■ Entries with scene source code
** begin **

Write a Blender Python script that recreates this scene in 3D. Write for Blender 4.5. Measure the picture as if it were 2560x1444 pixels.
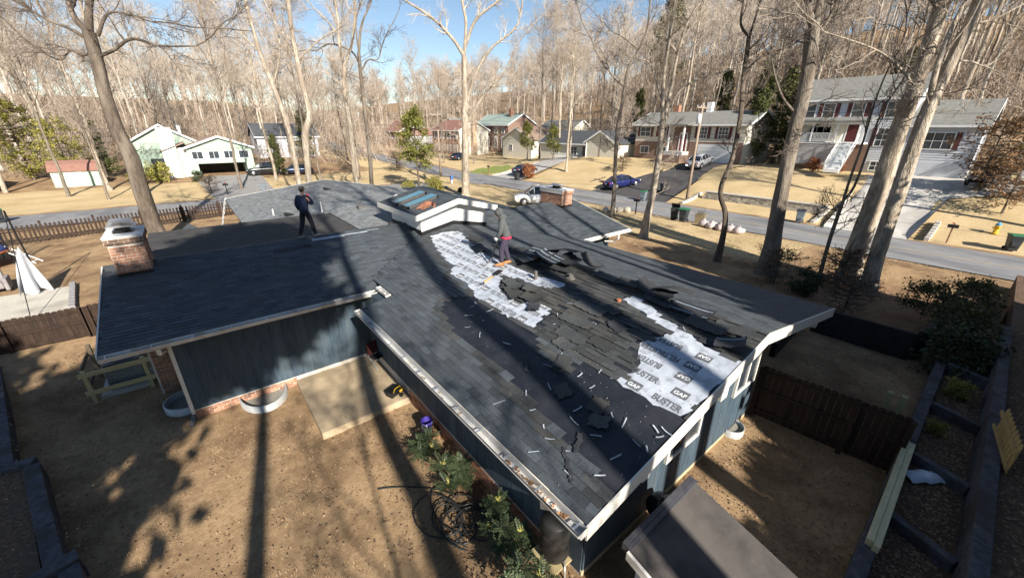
import bpy, math, random
import numpy as np
from mathutils import Matrix, Vector, Quaternion
from math import radians as rad, sin, cos, pi, hypot, atan2, sqrt

for o in list(bpy.data.objects): bpy.data.objects.remove(o)
SC = bpy.context.scene
COL = SC.collection

# ------------------------------------------------------------------ camera
cam = bpy.data.cameras.new('camera'); cam_o = bpy.data.objects.new('camera', cam); COL.objects.link(cam_o)
cam.sensor_width = 36; cam.lens = 13.774; cam.clip_start = .1; cam.clip_end = 3000
CR = [[0.77828, -0.627896, 0.005159], [0.234895, 0.298754, 0.924971], [0.582327, 0.718674, -0.380003]]
cam_o.matrix_world = Matrix(((CR[0][0], CR[1][0], -CR[2][0], -8.466), (CR[0][1], CR[1][1], -CR[2][1], -2.16),
                             (CR[0][2], CR[1][2], -CR[2][2], 7.124), (0, 0, 0, 1)))
SC.camera = cam_o
SC.render.engine = 'CYCLES'; SC.cycles.max_bounces = 5; SC.cycles.diffuse_bounces = 2; SC.cycles.glossy_bounces = 2; SC.cycles.transmission_bounces = 2
SC.render.resolution_x = 1024; SC.render.resolution_y = 577
# ------------------------------------------------------------------ sky and sun
SUN_AZ = 80.0; SUN_EL = 30.0          # direction in which shadows run (degrees from +X), height of the sun
w = bpy.data.worlds.new('World'); SC.world = w; w.use_nodes = True
nt = w.node_tree; bg = nt.nodes['Background']
sky = nt.nodes.new('ShaderNodeTexSky'); sky.sky_type = 'NISHITA'; sky.sun_disc = False
sky.sun_elevation = rad(SUN_EL); sky.sun_rotation = rad(190); sky.altitude = 300; sky.air_density = 1.0; sky.dust_density = 0.0; sky.ozone_density = 1.3
nt.links.new(sky.outputs[0], bg.inputs[0]); bg.inputs[1].default_value = .066
sl = bpy.data.lights.new('sun', 'SUN'); sl.energy = 5.0; sl.angle = rad(.6); sl.color = (1, .935, .84)
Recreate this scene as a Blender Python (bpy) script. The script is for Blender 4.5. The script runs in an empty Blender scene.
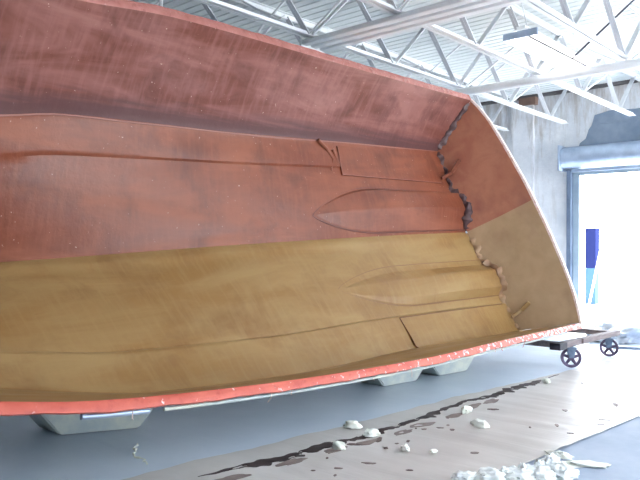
import bpy, bmesh, math, random
from mathutils import Vector, Matrix, noise
CAMR = ((0.6733673, -0.73926249, 0.00821303), (-0.01696674, -0.00434633, 0.99984661), (-0.7391134, -0.67340336, -0.01546955))
WL, WR = 1.2, 9.0      # sky brightness away from / towards the door side
EXPO = 0.0
SPILL_LINE = [(2.85,3.652),(3.175,3.614),(3.426,3.582),(3.7,3.548),(4.03,3.547),(4.38,3.511),(4.68,3.517),(5.21,3.525),(5.6,3.568),(6.0,3.592),(6.5,3.544),(7.0,3.57),(8.29,3.571)]
WL, WR = 4.0, 15.0
SUN = 56
CABA, CABB = (9.38, 2.99, 4.85), (9.24, 3.83, 4.13)
WX = 4.553
EXPO = -0.2
EXPO = -0.15
import math
# ---------- geometry of the place (metres; +X along the roof joists, +Y away, Z up) ----------
LEAN = 0.475
HO = (0.0, 3.72, 0.52)
def hull_pt(x, u, v):
    s, c = math.sin(LEAN), math.cos(LEAN)
    return (x, HO[1] + u*s + v*c, HO[2] + u*c - v*s)
def interp(tab, x):
    if x <= tab[0][0]: return tab[0][1]
    if x >= tab[-1][0]:
        (x0, y0), (x1, y1) = tab[-2], tab[-1]
        return y1 + (y1-y0)/(x1-x0)*(x-x1)
    n = len(tab)
    for i in range(n-1):
        if tab[i][0] <= x <= tab[i+1][0]:
            (x0, y0), (x1, y1) = tab[i], tab[i+1]
            h = x1-x0; d = (y1-y0)/h
            def sl(k):
                if k <= 0 or k >= n-1: return None
                a = (tab[k][1]-tab[k-1][1])/(tab[k][0]-tab[k-1][0]); b = (tab[k+1][1]-tab[k][1])/(tab[k+1][0]-tab[k][0])
                return 0.0 if a*b <= 0 else 2*a*b/(a+b)
            m0 = sl(i); m1 = sl(i+1)
            if m0 is None: m0 = d
            if m1 is None: m1 = d
            t = (x-x0)/h
            return ((2*t**3-3*t**2+1)*y0 + (t**3-2*t**2+t)*h*m0 + (-2*t**3+3*t**2)*y1 + (t**3-t**2)*h*m1)
GL = [(-2.6,1.72),(-2.2,1.40),(-1.5,1.02),(-.5,.66),(.5,.40),(1.6,.18),(2.2,.09),(3.27,.02),(4.1,-.01),(5.5,-.03),(7.0,-.0),(9.3,.04)]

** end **

■ REQUIRED WORK
Reproduce only the lines running from the beginning of the entries above to the line holding "from math import", inclusive. Pictures stay out of the copy.

■ RESPONSE TO THE TASK
Write a Blender Python script that recreates this scene in 3D. Write for Blender 4.5. Measure the picture as if it were 2560x1444 pixels.
import bpy, math, random
import numpy as np
from mathutils import Matrix, Vector, Quaternion
from math import radians as rad, sin, cos, pi, hypot, atan2, sqrt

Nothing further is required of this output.